La panthéonisation de Missak et Mélinée Manouchian vient de loin. Pas seulement d’un long trajet mémoriel qui a imposé leurs figures comme une évidence, avec certaines simplifications, mais aussi d’une histoire complexe, qui naît dans la France de l’entre-deux-guerres, et que retracent Dimitri Manessis et Jean Vigreux dans Avec tous tes frères étrangers. En notre XXIe siècle, où les partis politiques attirent plus de soupçons que de militants, on peine à se figurer la vitalité et l’ancrage social du Parti communiste français dans les années 1920 et, surtout, 1930. Il dispose alors d’adhérents nombreux, d’organisations et de relais sociaux multiples, et d’une structure disciplinée, où les étrangers, tel ce couple d’Arméniens rescapés du génocide, tiennent une place spécifique.

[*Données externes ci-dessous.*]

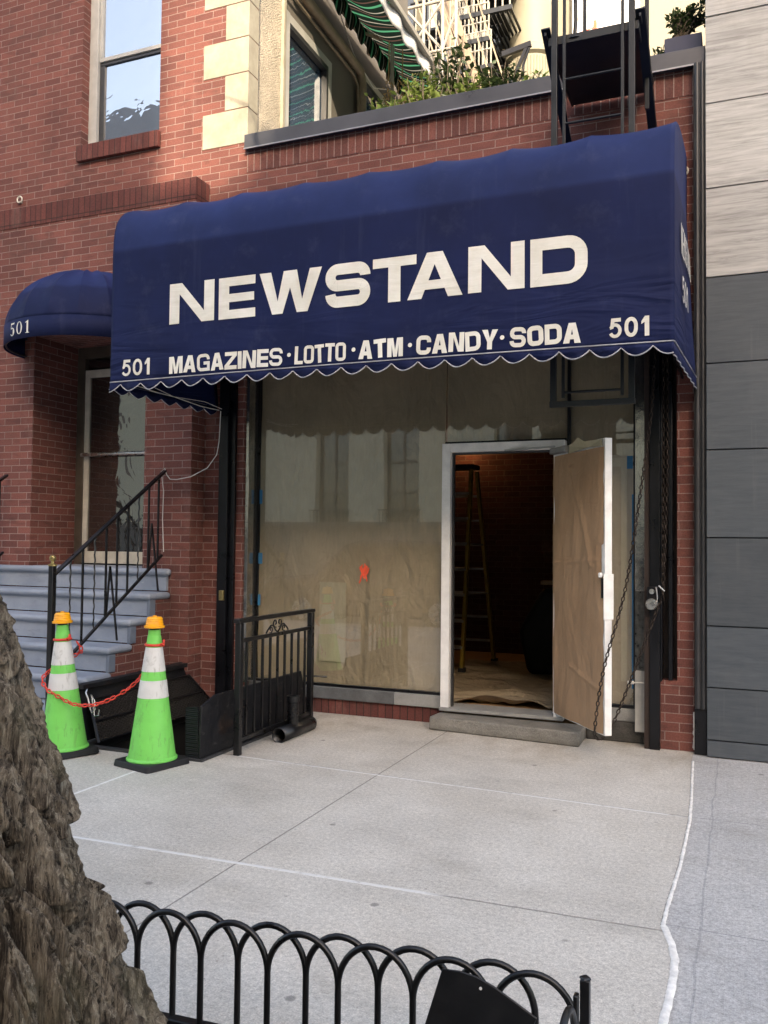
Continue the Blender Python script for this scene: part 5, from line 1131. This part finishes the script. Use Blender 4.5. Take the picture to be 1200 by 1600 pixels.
b = MB(); b.box(-1.80, -1.66, 12.15, 12.5, 8, 18); b.build('pilaster', 'grey_frame', CB)
b = MB(); b.box(-2.62, -2.56, 12.1, 12.2, 12.35, 12.95); b.tube([(-2.95, 12.12, 12.75), (-2.6, 12.12, 12.8)], 0.012, 6); b.build('lamp_arm', 'orange_spray', CB)
BF = thing('balcony_stair', 'pale steel fire stair with dark slatted landings on the cream building', 'fire escape', (-5, 11, 10))
for z, x0, x1 in ((12.72, -5.35, -4.10), (12.15, -5.25, -4.55), (11.55, -5.2, -4.5)):
    b = MB()
    for i in range(14): b.bar((x0+(x1-x0)*i/13, 10.6, z), (x0+(x1-x0)*i/13, 12.3, z), 0.05, 0.03)
    b.box(x0-0.05, x1+0.05, 10.55, 10.62, z-0.08, z+0.02); b.build('landing', 'fire_escape_paint', BF)
    b = MB()
    for i in range(9): b.tube([(x0+(x1-x0)*i/8, 10.58, z), (x0+(x1-x0)*i/8, 10.58, z+0.75)], 0.018, 5)
    for k in (0.35, 0.75): b.tube([(x0, 10.58, z+k), (x1, 10.58, z+k)], 0.024, 6)
    b.build('guard_rail', 'white_steel', BF)
b = MB(); b.bar((-5.95, 10.7, 14.4), (-4.55, 10.5, 10.6), 0.10, 0.20); b.bar((-6.1, 11.3, 14.2), (-4.8, 11.1, 10.6), 0.08, 0.16); b.bar((-5.6, 10.7, 13.2), (-5.0, 10.5, 10.2), 0.10, 0.18); b.build('stringer', 'tan_pipe', BF)
b = MB()
for x in (-5.0, -4.75, -5.35): b.tube([(x, 10.9, 9.5), (x, 10.9, 15.0)], 0.045, 8)
b.build('upright', 'white_steel', BF, smooth=50)
b = MB()
for k in range(4):
    for i in range(8): b.tube([(-6.6+0.28*i, 11.6, 10.4+0.95*k), (-6.6+0.28*i, 11.6, 11.1+0.95*k)], 0.022, 5)
    b.tube([(-6.7, 11.6, 11.1+0.95*k), (-4.5, 11.6, 11.1+0.95*k)], 0.03, 6); b.box(-6.7, -4.5, 11.55, 12.4, 10.34+0.95*k, 10.40+0.95*k)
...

En effet, la France est alors une destination majeure pour l’immigration de travail, après la saignée de la Grande Guerre, mais aussi pour les réfugiés politiques. Pour le jeune parti, intégrer ces travailleurs et exilés combatifs est un enjeu majeur. En 1923 naît une première version de la Main-d’œuvre étrangère (MOE), l’organisation destinée à rassembler ces militants venus d’ailleurs, avec ses subdivisions en « groupes de langue », italien, espagnol, arménien, hongrois, polonais, yiddish, pour les plus importants.

Puissantes solidarités

Non sans une ambiguïté, que relèvent finement les auteurs : la conformité à l’idéologie communiste suppose de dépasser les appartenances nationales et d’éviter l’« autonomisme ». On lutte pour le parti, dans sa langue certes, mais pas pour son identité spécifique. Reste que ces cellules sont le lieu d’élaboration de puissantes solidarités, entre étrangers et avec les militants français, doublement mises à l’épreuve dans les années 1930 : par une vague xénophobe et répressive, lorsque la crise économique fait pointer du doigt ces immigrés (la MOE a été renommée Main-d’œuvre immigrée, MOI, en 1932), et par la guerre d’Espagne, dans laquelle s’engagent beaucoup de membres de la MOI.

La netteté de leur engagement antifasciste se brouille cependant en 1939, avec le pacte germano-soviétique, qui aligne Staline et Hitler. Dans un livre qui procède plus par touches rapides que par analyses exhaustives, ce ne sont d’ailleurs pas les passages les plus précisément étayés : cela reste allusif sur ce que les auteurs nomment, par euphémisme, les « quelques hésitations » du parti en 1940. Il restitue, en revanche, de façon convaincante la phase suivante, celle de la lutte armée contre l’occupant nazi au sein des Francs-tireurs et partisans (FTP-MOI) entre 1941 et 1944. Contre toute tentation de réduire leur combat aux visages que la fameuse Affiche rouge entendait stigmatiser, il en montre bien la dimension collective, géographiquement étendue, avec des actions d’ampleur à Paris, à Marseille ou à Grenoble. Une dernière partie de l’ouvrage relate la mémoire de ces groupes, et les fascinants processus de mythification et de réappropriation qui permettent aujourd’hui l’entrée de révolutionnaires internationalistes dans le temple de la mémoire nationale.